Problem to solve >> Set down the listing below verbatim, but only from its first line through the line containing "38, 4)))[:, None]".

--- Supplied information ---

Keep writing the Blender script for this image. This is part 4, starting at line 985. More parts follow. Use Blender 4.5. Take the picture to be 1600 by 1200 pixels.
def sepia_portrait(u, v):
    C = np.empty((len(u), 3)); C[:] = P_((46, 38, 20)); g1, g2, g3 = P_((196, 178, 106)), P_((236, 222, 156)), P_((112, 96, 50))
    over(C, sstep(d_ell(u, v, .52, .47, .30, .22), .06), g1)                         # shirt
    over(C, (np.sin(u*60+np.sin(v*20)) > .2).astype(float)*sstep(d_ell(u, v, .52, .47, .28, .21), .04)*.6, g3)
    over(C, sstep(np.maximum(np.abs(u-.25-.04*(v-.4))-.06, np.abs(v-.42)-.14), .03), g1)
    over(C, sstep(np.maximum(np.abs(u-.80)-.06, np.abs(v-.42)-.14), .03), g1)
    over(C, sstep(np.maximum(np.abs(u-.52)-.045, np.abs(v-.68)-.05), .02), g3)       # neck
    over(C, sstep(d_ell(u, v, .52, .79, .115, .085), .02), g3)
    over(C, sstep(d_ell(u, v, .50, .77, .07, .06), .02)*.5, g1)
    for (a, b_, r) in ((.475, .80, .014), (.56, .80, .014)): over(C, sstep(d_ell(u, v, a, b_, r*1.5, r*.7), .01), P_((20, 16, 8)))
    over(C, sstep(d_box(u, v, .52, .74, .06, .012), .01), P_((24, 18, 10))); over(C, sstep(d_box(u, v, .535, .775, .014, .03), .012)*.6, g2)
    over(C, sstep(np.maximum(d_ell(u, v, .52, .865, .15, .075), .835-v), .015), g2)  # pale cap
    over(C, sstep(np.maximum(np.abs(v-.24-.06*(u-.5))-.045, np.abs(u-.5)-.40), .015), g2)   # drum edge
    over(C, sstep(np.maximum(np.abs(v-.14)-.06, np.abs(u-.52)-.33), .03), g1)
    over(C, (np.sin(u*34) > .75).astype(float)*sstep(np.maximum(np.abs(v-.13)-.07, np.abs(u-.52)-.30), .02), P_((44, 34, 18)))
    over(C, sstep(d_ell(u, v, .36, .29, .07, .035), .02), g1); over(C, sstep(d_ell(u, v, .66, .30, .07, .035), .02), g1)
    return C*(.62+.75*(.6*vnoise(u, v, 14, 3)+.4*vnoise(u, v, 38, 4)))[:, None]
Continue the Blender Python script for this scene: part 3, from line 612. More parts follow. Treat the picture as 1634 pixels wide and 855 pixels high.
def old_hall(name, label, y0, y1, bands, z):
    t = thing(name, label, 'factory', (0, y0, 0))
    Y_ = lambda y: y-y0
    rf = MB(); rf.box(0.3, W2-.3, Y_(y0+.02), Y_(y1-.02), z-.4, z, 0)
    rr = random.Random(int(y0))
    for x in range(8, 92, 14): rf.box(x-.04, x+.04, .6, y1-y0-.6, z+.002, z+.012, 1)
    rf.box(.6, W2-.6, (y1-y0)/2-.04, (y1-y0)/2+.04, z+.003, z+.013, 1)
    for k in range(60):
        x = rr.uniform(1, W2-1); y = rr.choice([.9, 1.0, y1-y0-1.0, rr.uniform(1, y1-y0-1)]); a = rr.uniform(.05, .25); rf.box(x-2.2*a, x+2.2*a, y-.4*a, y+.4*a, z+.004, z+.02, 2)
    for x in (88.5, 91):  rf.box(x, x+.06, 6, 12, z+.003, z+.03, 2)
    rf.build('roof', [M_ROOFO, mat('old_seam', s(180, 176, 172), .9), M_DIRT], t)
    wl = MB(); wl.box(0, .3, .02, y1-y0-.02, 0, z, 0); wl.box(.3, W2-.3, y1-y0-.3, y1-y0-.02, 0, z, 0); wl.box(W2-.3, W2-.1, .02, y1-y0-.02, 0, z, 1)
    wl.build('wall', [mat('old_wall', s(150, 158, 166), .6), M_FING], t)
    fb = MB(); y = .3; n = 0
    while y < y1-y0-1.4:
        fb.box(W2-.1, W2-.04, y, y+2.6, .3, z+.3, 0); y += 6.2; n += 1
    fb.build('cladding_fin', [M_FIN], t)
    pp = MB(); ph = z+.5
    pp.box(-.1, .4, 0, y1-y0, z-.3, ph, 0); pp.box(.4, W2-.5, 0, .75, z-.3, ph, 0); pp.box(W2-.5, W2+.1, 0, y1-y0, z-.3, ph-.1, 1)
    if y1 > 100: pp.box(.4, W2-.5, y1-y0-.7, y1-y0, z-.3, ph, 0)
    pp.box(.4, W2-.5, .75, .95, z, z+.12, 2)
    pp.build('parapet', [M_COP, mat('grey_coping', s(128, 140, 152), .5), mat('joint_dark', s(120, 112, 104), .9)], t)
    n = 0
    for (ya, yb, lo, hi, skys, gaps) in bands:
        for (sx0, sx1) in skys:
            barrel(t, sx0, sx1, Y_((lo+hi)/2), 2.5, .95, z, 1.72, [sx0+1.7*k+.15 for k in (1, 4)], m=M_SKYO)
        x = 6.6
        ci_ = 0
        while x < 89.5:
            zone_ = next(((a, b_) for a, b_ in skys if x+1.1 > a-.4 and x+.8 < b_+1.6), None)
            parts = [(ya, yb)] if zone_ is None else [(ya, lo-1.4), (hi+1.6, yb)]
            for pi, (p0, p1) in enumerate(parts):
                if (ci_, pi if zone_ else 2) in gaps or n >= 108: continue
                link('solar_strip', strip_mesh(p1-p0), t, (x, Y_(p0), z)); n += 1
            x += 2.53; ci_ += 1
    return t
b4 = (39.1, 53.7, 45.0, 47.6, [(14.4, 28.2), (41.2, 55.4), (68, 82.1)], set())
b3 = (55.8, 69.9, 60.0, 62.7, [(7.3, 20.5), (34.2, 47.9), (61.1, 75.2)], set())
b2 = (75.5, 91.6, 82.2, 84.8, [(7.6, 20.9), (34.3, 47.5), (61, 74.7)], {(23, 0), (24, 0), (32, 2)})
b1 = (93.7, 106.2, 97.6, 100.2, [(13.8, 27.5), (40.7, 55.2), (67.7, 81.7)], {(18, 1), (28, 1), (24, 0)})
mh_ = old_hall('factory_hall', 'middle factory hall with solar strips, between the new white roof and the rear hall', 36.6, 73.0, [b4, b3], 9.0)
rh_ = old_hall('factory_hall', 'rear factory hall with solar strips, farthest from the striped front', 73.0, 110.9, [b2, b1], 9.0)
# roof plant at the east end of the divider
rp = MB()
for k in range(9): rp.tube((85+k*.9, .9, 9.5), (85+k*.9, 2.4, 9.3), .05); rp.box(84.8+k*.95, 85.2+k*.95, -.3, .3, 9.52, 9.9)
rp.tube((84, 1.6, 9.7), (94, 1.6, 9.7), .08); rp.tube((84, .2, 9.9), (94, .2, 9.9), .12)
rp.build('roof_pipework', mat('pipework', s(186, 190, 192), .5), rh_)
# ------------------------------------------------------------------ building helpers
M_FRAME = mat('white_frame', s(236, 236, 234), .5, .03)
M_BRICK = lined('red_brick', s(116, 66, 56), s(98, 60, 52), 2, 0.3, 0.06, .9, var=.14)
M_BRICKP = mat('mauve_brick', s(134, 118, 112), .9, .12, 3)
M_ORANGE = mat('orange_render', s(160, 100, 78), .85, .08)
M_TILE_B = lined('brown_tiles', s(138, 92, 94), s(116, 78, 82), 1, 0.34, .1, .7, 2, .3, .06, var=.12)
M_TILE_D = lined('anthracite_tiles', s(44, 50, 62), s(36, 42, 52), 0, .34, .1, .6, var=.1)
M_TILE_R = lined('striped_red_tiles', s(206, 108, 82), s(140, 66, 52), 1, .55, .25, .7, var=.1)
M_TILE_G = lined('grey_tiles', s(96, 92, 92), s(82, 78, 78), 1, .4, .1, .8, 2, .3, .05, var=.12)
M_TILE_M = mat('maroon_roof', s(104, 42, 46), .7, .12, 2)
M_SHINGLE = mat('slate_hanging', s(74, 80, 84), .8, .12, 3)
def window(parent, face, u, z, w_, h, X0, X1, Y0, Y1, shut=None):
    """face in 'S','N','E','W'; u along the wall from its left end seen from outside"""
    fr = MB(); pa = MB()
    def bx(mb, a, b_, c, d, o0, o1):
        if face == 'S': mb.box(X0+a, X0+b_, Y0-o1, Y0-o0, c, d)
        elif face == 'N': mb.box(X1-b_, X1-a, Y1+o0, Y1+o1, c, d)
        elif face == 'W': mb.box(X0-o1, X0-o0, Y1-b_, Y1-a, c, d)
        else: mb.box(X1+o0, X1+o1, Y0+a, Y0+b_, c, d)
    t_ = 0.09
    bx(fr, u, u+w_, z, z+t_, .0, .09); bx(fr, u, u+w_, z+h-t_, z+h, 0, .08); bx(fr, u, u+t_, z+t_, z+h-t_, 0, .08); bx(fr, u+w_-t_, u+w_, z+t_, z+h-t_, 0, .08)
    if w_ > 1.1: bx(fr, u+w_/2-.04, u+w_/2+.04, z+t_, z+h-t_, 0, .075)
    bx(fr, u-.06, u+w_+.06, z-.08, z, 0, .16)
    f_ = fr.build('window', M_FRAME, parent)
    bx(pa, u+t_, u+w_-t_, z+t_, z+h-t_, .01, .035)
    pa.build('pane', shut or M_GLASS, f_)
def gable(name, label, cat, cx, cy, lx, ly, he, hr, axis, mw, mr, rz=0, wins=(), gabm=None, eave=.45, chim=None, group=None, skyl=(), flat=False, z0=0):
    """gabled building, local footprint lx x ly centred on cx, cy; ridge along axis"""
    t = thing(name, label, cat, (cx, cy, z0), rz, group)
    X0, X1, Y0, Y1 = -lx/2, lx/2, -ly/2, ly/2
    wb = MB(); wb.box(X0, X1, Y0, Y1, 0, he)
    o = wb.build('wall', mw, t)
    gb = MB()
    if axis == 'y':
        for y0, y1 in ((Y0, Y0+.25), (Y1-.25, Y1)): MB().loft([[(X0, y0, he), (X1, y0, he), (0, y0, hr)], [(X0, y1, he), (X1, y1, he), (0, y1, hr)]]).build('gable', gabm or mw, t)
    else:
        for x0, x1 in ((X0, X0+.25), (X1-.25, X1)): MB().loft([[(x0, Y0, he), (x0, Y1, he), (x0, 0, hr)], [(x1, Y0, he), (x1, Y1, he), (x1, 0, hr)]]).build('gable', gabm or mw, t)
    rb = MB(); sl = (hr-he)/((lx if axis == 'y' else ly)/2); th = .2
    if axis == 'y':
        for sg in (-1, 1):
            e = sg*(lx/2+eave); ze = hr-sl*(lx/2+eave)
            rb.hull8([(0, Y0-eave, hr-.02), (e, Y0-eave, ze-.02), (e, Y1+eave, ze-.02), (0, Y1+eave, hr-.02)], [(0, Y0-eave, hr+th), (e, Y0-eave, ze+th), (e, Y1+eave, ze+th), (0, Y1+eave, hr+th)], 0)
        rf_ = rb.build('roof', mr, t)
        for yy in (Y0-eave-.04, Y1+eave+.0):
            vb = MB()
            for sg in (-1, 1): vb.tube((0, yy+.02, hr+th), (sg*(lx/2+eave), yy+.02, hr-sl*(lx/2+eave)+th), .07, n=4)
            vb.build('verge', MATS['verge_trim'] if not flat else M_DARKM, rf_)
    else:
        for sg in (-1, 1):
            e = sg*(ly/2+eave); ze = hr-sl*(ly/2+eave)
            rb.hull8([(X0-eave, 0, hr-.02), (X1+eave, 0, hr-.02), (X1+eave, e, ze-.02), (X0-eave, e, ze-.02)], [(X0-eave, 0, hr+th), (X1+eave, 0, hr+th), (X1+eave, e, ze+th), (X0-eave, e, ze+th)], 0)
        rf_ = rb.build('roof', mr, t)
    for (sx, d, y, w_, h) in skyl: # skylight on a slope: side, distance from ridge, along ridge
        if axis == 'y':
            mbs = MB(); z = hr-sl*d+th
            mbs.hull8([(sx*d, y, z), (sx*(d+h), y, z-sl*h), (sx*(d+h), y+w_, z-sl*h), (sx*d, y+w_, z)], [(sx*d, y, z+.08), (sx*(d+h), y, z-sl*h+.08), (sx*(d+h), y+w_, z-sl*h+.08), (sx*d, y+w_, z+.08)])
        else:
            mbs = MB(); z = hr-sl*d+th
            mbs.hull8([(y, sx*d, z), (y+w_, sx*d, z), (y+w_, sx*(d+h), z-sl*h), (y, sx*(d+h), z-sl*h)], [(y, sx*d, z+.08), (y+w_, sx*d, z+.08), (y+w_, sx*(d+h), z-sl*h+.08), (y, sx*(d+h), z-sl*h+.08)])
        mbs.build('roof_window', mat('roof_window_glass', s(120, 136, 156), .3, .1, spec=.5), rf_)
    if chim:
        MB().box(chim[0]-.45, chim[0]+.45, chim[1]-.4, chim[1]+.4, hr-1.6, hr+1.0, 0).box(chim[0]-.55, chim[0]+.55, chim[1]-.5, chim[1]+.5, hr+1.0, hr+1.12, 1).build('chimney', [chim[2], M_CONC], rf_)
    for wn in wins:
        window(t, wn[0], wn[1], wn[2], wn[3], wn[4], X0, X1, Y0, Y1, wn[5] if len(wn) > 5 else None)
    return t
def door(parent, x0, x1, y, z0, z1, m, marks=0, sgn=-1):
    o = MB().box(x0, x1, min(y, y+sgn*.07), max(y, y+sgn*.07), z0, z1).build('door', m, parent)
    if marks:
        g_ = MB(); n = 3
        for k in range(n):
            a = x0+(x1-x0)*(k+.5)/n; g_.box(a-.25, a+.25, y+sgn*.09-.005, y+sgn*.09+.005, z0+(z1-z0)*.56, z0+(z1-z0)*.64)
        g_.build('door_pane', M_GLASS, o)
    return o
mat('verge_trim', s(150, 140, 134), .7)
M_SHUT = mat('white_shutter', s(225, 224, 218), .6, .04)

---

Result for this task >>
Keep writing the Blender script for this image. This is part 4, starting at line 985. More parts follow. Use Blender 4.5. Take the picture to be 1600 by 1200 pixels.
def sepia_portrait(u, v):
    C = np.empty((len(u), 3)); C[:] = P_((46, 38, 20)); g1, g2, g3 = P_((196, 178, 106)), P_((236, 222, 156)), P_((112, 96, 50))
    over(C, sstep(d_ell(u, v, .52, .47, .30, .22), .06), g1)                         # shirt
    over(C, (np.sin(u*60+np.sin(v*20)) > .2).astype(float)*sstep(d_ell(u, v, .52, .47, .28, .21), .04)*.6, g3)
    over(C, sstep(np.maximum(np.abs(u-.25-.04*(v-.4))-.06, np.abs(v-.42)-.14), .03), g1)
    over(C, sstep(np.maximum(np.abs(u-.80)-.06, np.abs(v-.42)-.14), .03), g1)
    over(C, sstep(np.maximum(np.abs(u-.52)-.045, np.abs(v-.68)-.05), .02), g3)       # neck
    over(C, sstep(d_ell(u, v, .52, .79, .115, .085), .02), g3)
    over(C, sstep(d_ell(u, v, .50, .77, .07, .06), .02)*.5, g1)
    for (a, b_, r) in ((.475, .80, .014), (.56, .80, .014)): over(C, sstep(d_ell(u, v, a, b_, r*1.5, r*.7), .01), P_((20, 16, 8)))
    over(C, sstep(d_box(u, v, .52, .74, .06, .012), .01), P_((24, 18, 10))); over(C, sstep(d_box(u, v, .535, .775, .014, .03), .012)*.6, g2)
    over(C, sstep(np.maximum(d_ell(u, v, .52, .865, .15, .075), .835-v), .015), g2)  # pale cap
    over(C, sstep(np.maximum(np.abs(v-.24-.06*(u-.5))-.045, np.abs(u-.5)-.40), .015), g2)   # drum edge
    over(C, sstep(np.maximum(np.abs(v-.14)-.06, np.abs(u-.52)-.33), .03), g1)
    over(C, (np.sin(u*34) > .75).astype(float)*sstep(np.maximum(np.abs(v-.13)-.07, np.abs(u-.52)-.30), .02), P_((44, 34, 18)))
    over(C, sstep(d_ell(u, v, .36, .29, .07, .035), .02), g1); over(C, sstep(d_ell(u, v, .66, .30, .07, .035), .02), g1)
    return C*(.62+.75*(.6*vnoise(u, v, 14, 3)+.4*vnoise(u, v, 38, 4)))[:, None]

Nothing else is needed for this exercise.